Turns out, it’s a good thing I didn’t do too much else today. I wouldn’t have had the energy for what happened after Zumba. I should have known Carson’s intentions when I came to pick him up from child care, and he giggled and laughed at me. All the ladies picking up their kids oohed and aahed over him, “Oh, look how cute he is! He sure knows who his mommy is!” But behind that adorable grin lurked sinister thoughts. He gurgled and cooed in the backseat the whole way home. As we turned into the neighborhood, however, he started to grunt and strain. I drove a little faster. By the time we had pulled into the driveway, he was finished, and that calm little voice in my head said, “there’s no way he overflowed his diaper again. That was just a fluke.” The evil little voice in my head said, “There’s poop everywhere. It’s smeared into the carseat, and it’s running down his legs.” I held my breath as I unbuckled him. Sure enough, there was a dark, wet stain on his shirt at bellybutton level.
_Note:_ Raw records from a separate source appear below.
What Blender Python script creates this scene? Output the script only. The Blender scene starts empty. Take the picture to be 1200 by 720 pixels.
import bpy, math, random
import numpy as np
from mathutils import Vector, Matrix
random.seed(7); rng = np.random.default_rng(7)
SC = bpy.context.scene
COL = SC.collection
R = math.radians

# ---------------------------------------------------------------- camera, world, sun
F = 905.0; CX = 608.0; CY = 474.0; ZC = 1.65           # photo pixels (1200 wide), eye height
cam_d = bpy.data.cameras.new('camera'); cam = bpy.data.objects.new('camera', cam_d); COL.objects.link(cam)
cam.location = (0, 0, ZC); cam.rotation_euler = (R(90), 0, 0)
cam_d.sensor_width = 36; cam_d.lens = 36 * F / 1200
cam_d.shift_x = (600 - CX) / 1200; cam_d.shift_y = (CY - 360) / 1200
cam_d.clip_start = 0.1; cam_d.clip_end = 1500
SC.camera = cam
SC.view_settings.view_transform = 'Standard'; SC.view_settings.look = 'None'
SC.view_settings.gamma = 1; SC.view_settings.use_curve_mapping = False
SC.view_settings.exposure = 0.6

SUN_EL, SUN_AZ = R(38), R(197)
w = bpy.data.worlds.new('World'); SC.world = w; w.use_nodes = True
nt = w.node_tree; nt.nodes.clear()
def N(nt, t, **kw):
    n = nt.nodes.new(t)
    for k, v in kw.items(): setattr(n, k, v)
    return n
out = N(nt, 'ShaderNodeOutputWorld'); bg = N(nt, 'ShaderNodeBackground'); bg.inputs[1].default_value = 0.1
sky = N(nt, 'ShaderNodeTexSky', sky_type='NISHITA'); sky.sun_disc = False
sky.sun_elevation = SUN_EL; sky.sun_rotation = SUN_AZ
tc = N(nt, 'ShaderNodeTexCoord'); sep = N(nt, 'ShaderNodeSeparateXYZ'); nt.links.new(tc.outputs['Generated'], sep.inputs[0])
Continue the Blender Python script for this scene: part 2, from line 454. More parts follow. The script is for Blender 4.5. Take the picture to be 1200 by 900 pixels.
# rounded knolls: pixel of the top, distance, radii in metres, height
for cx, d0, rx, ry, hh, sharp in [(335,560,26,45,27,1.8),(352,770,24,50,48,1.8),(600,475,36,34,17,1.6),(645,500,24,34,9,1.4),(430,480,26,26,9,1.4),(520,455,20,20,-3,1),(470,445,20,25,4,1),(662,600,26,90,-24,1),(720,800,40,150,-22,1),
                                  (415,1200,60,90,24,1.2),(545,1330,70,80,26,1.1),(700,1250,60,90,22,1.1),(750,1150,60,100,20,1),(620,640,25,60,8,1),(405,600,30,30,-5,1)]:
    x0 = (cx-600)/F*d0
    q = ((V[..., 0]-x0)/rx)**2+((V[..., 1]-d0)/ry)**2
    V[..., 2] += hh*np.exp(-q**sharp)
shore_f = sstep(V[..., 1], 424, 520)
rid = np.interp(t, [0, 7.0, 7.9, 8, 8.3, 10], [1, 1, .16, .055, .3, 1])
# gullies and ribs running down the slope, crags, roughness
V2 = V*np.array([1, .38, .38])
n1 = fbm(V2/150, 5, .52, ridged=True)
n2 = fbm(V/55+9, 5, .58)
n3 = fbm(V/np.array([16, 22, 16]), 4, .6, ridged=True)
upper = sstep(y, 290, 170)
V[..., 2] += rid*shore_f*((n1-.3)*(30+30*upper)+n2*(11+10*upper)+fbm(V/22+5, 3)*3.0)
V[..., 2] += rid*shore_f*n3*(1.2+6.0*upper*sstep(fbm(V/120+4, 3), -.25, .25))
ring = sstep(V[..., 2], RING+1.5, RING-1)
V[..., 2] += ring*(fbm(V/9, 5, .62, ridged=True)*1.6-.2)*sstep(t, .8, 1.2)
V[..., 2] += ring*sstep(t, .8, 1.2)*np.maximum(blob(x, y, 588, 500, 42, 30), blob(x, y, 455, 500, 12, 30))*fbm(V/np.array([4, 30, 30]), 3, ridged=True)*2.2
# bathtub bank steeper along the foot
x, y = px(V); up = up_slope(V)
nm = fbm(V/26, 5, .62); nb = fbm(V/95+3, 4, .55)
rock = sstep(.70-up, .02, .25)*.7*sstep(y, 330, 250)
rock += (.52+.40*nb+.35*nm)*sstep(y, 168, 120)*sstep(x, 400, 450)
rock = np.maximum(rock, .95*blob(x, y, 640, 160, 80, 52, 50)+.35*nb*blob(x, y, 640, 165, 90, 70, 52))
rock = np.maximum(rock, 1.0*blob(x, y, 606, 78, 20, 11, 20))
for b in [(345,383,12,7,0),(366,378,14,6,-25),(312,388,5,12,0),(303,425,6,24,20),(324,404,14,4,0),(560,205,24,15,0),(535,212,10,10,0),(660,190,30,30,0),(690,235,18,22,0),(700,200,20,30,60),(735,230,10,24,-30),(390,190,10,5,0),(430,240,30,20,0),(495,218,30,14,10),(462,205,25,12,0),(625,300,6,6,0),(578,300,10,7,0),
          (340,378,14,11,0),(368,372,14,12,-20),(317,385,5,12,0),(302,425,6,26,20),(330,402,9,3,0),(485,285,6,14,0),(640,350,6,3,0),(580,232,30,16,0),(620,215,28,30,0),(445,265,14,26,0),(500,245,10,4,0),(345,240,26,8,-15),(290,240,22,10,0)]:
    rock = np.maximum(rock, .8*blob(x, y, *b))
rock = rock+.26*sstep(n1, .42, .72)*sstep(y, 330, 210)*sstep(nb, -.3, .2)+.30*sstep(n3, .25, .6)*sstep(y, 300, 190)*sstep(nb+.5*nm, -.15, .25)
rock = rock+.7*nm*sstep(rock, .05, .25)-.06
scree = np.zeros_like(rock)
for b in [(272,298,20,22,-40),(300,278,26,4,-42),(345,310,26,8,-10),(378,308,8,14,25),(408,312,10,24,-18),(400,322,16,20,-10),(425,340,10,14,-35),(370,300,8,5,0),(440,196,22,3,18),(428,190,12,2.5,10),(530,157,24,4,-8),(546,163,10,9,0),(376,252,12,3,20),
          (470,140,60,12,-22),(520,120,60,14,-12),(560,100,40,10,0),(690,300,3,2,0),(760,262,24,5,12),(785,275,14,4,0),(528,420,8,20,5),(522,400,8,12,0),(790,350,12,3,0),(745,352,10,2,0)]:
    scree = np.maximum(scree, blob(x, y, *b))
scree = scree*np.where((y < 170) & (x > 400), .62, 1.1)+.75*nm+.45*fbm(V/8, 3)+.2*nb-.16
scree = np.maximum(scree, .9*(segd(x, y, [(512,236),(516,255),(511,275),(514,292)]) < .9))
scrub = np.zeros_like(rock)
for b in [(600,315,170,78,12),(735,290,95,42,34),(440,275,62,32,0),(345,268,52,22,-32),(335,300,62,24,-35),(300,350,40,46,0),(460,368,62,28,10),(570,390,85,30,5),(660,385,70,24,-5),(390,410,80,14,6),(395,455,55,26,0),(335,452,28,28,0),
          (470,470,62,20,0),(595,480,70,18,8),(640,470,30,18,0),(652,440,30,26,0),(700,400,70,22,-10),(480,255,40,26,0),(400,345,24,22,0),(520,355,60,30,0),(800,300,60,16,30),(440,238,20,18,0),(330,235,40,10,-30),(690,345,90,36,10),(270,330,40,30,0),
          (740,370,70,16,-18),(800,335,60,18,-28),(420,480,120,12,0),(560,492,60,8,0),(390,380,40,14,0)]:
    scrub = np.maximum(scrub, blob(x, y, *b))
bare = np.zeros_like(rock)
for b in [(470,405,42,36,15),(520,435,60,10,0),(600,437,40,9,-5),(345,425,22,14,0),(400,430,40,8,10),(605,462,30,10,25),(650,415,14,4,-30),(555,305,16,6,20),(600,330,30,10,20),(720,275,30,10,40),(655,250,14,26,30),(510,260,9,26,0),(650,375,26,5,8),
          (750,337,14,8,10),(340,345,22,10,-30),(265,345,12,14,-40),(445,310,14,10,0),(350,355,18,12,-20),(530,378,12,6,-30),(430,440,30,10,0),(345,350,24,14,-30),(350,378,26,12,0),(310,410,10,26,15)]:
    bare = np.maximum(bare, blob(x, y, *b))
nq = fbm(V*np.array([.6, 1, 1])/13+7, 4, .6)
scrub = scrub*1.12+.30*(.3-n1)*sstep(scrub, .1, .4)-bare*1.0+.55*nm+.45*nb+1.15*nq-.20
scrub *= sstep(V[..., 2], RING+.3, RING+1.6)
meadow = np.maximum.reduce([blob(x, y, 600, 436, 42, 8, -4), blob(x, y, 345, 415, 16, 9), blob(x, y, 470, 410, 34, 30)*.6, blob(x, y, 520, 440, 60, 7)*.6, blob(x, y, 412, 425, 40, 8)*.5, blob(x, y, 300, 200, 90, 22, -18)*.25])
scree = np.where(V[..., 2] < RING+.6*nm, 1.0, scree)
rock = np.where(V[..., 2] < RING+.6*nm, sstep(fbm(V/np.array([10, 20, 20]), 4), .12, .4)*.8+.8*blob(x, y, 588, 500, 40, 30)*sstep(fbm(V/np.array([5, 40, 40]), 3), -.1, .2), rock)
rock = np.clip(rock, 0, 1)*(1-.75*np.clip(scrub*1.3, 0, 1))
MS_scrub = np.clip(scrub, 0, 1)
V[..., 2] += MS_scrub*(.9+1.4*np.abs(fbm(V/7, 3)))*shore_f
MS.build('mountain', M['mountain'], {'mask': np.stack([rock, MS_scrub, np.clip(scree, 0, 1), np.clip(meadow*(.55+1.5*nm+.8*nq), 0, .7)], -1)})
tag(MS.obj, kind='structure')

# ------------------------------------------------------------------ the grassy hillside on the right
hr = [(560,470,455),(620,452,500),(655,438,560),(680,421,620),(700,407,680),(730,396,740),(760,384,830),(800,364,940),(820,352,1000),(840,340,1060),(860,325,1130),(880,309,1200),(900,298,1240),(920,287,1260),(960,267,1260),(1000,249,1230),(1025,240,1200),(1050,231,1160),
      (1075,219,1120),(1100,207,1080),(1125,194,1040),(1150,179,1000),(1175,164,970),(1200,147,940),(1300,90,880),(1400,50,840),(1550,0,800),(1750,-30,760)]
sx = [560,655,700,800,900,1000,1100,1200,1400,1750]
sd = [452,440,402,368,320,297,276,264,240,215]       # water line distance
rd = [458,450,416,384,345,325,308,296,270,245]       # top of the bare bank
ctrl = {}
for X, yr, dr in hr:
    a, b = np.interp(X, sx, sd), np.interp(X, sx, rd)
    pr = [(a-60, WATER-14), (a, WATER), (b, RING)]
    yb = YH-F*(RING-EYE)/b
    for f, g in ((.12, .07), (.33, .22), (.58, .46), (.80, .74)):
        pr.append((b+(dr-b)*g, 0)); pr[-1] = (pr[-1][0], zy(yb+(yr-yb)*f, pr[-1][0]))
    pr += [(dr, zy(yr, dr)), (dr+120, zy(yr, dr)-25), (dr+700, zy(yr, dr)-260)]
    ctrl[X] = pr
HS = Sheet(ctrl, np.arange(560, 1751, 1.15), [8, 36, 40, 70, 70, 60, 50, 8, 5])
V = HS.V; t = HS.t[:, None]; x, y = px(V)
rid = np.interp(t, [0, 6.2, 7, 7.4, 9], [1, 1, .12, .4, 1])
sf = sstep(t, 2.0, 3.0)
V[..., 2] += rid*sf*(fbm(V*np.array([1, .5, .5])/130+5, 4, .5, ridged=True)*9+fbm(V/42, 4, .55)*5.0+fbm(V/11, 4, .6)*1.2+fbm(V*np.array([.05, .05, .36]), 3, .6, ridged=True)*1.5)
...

But, hey, that’s not so bad…oh. Wait… There was at least a full ounce of poop filling up the padding on the brand new carseat. And, it was smeared into the buckle. “Really, Carson? Again?” I started to wonder if this would qualify as a Red Cross-worthy message. “Could you please send Ryan home? His son won’t stop pooping everywhere.” To the bathtub again. This time, though, I left his clothes and diaper on while I cleaned up the buckle, removed the carseat padding, and gathered the post bath supplies. Carson laughed gleefully the entire time. The kid is smart, I tell you. He loves bathtime so much, he’s pooping all over himself so I will give him a bath every night instead of every other night. Meanwhile, I’m sitting here in my stinky gym clothes again.